Herbert Saurugg befürchtet, “dass das, was in den nächsten Monaten in Deutschland bis Ende 2022 geplant ist, und dann weiter bis 2025 auf EU-Ebene, sich nicht ausgehen wird. Wir werden ziemlich sicher in absehbarer Zukunft unseren ersten Blackout erleben.” In den kommenden Monaten bis Jahren sei ein Blackout “sehr wahrscheinlich” – und das bedeute “einen plötzlichen und weite Teile Europas betreffenden und länger andauernden Strom- Infrastruktur- sowie Versorgungsausfall. Besonders relevant ist die Großflächigkeit, weil damit die anderen Versorgungsleistungen massiv betroffen sind.”

Deutschland hat auf erneuerbare Energien wie Windkraft gesetzt, dabei aber auf die nötigen Speicher vergessen, sagt Saurugg

Saurugg, der sich nicht grundsätzlich gegen den Umstieg auf erneuerbare Energien stellt, kritisiert dennoch die deutsche Energiewende, weil sie vieles nicht mitbedacht habe: “Ich kann nicht nur erneuerbare Erzeugungsanlagen schaffen, ohne Speichersysteme. Es ist eine ganze Strukturanpassung erforderlich.” Daher ist “kurzfristig besonders problematisch der in den nächsten Monaten stattfindende deutsche Ausstieg aus Atom und Kohle, ohne dass zeitgleich entsprechende Ersatzlösungen parat sind. Es geht nicht nur um Windkraft und Photovoltaik, sondern vor allem um die Speichermöglichkeiten.”

In Deutschland fehlen die Speicher

Hier sei Deutschland besonders schlecht aufgestellt, noch schlechter als Österreich: “In Österreich stehen zum Beispiel theoretisch 3300 Gigawatt-Stunden Speicherkapazität zur Verfügung. In ganz Deutschland sind es nur 40 GWh Speicher! De facto nichts.”

Darüber hinaus müsse man “kleine Strukturen, also funktionale Einheiten schaffen, in denen Erzeugung, Speicherung und Verbrauch in Einklang gebracht wird und damit sich Störungen nicht großflächig ausbreiten können. Die Sicht steht im Widerspruch zu dem, was wir heute machen. Wir versuchen immer mehr zentrale Steuerung, immer größere Einheiten zu schaffen, ohne Unterstruktur. Wenn es zu einer Störung kommt, wovon ich ausgehe, würde das große Schäden verursachen.”

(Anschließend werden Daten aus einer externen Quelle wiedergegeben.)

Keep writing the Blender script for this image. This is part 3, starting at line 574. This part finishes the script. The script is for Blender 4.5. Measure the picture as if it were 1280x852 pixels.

Kerzen kann man ohne Strom gut brauchenAPA/BARBARA GINDL

Eigenvorsorge tut Not

Untersuchungen zufolge könnte sich bei einem Blackout ein Drittel der Bürger maximal vier Tage selbst versorgen, ein weiteres Drittel maximal sieben Tage. “Damit haben wir nach einer Woche in Österreich sechs Millionen Menschen, die sich im subjektiv gefühlten Überlebenskampf befinden.”

Zur Vorsorge empfiehlt Saurugg abseits von Wasser, Nahrungsmitteln und Medizin eine “inselbetriebsfähige PV-Anlage mit Speicher”, durch zurzeit allerdings satte 20.000 Euro kostet. “Aber es tut sich einiges am Markt, weil das Thema bedeutender wird. … Unter Tausend Euro werden Sie nichts Ordentliches kriegen. Für kleine Sachen können Sie mit dem billigen Gerät arbeiten; es ist eine Notlösung.” Grundsätzlich rät Herbert Saurugg vom Notstromaggregat ab.

Am meisten aber warnt der Experte davor, sich auf den Staat zu verlassen. “Wenn ich diese Illusion habe, werde ich bitter enttäuscht werden. Daher müssen wir als Einzelpersonen unsere eigenen Hausaufgaben machen.”